Many Sundays, we were asked to read aloud, and this had served as an informal audition, for when it came to the Christmas Pageant I got to be a reader.

Of course, I was active in children’s theater in those days, having already played a retired roller derby queen, a horrible, evil gnome, the ugly duckling herself, and an assortment of reading, speaking, or screaming roles. I knew how to read, and project. And I knew the pageant’s prestige went to the three readers. Everyone else got to wear robes and carry a staff and hold very, very still. I had to stand at the dais and read Matthew 1:18 “Now the Birth of Jesus Christ came about in this way....”

The music at our church swelled from tall pipes, driven in joyous familiarity by a skilled organist, and with the candles and lush Christmas decorations, midnight mass on Christmas Eve was a sumptuous hour and a half.  In my memory, it stands out as the most traditionally Christmas-y thing I ever did. The pews were packed. Mothers and daughters wore matching Christmas dresses. Children old enough to stay up this late wore sport coats and ties. It seemed like everyone we knew was there. 

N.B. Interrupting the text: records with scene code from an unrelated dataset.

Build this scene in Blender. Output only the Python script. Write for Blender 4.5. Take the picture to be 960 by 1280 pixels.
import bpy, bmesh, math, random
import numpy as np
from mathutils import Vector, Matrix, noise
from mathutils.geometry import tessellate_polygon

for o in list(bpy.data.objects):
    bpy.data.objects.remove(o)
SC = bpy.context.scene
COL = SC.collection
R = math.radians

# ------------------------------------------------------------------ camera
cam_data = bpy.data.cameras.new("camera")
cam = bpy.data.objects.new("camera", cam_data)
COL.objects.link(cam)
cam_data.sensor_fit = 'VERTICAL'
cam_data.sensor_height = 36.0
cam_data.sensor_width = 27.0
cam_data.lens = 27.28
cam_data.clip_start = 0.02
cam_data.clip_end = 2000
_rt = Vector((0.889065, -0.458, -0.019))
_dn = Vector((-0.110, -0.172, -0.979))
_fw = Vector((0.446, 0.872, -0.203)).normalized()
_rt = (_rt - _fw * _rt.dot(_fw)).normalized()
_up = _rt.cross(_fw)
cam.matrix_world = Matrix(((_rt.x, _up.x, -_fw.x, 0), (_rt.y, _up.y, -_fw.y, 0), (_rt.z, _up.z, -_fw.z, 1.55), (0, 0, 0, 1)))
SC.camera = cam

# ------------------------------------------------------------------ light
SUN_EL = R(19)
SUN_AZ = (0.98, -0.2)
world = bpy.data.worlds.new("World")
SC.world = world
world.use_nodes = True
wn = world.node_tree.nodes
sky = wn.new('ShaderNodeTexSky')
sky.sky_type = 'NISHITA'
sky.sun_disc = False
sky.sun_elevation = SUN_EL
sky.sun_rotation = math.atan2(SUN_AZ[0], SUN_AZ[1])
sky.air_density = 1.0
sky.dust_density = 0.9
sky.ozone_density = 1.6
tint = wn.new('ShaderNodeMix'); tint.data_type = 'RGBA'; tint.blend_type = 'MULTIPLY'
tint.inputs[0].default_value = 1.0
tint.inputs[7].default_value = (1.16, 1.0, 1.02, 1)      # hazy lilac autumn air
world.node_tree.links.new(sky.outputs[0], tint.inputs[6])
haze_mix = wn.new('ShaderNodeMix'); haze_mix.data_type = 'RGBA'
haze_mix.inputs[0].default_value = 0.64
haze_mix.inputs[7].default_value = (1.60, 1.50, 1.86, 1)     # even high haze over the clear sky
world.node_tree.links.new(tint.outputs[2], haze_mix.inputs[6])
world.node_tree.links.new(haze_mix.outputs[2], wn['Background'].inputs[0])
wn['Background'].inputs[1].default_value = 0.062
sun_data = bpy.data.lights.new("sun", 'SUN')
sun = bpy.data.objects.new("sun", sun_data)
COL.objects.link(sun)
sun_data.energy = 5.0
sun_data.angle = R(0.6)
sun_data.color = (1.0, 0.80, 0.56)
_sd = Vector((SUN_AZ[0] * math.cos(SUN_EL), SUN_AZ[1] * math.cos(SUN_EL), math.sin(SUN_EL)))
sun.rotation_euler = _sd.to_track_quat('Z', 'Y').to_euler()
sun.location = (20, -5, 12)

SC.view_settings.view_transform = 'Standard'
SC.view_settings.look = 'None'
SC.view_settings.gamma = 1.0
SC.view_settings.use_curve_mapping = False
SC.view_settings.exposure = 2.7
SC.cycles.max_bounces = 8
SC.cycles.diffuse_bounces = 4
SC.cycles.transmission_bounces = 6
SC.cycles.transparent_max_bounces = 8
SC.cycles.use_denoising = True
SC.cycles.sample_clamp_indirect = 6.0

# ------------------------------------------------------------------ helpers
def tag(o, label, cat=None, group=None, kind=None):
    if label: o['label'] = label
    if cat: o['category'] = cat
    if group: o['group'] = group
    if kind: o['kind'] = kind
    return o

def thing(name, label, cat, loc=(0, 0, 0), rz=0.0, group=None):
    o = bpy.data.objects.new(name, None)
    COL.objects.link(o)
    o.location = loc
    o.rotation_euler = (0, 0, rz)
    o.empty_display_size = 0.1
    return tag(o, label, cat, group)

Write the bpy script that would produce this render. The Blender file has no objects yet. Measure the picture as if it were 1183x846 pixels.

I stepped onto the footstool provided for me before the dais, and stumbled on the “Jesus,” in the opening line. So, it sounded like “juh-juh-jeezizz,” and then, I shouted out the “Christ!” I distinctly heard both my dad and a friend of his snorting with laughter. In the reception to follow, I stood eating cake, dripping powdered sugar on my velvet skirt, and drinking cider from a tiny plastic cup and Dad and his friend were both still laughing.


For my troubles, I had been promised a gold ring with my monogram on it. I still wear it. The letters engraved on it are almost completely rubbed away. On the inside it clearly reads, “1977.”


1 comment:

  1. What an interesting family history. Many Jews vary in the degree of their religious practice and even identity. My wife and her brothers are Jewish but identify themselves that way only for secular and cultural reasons; they don't practice religion at all. I like the stories about your mother.